The cleaning machine according to claim 1, wherein, when the voltage of the battery (40) is decreased down to the second voltage, the rotating speed of the electric motor (31) is decreased.
The cleaning machine according to claim 2, wherein, when the voltage of the battery (40) is decreased down to the second voltage, an applied voltage of the electric motor (31) is decreased.
The cleaning machine according to claim 1, wherein the largest discharging pressure of the cleaning liquid in the electricity saving mode is set to be equal to or lower than 80% of the largest discharging pressure of the cleaning liquid in the normal mode.
The cleaning machine according to claim 1, wherein the cleaning machine has an operating part (5, 6) which is operated by an operator, and
the rotating speed of the electric motor (31) is changed in accordance with an operated degree of the operating part (5, 6), and the discharging pressure of the cleaning liquid is increased/decreased within a range equal to or lower than the largest discharging pressure of the cleaning liquid in each of the control modes.
The cleaning machine according to claim 5, wherein the operating part (5) is provided in the main body (1), or
wherein the operating part (5) is provided in the cleaning gun (2).
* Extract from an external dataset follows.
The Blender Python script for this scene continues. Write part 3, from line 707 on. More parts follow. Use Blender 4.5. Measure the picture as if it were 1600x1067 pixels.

The cleaning machine according to claim 1, wherein the cleaning machine has a determining part which is adapted to determine a type of the battery (40), and
the control mode for activating the electric motor (31) is selected in accordance with the type of the battery (40) determined by the determining part.
The cleaning machine according to claim 1, wherein the battery (40) is a secondary battery (40).
The cleaning machine according to claim 1, wherein the cleaning machine has a display part (17) which is adapted to inform that the voltage of the battery (40) is decreased down to the second voltage or lower.
The cleaning machine according to claim 1, wherein the control part (63) is adapted to stop the electric motor (31) when the voltage of the battery (40) reaches the first voltage.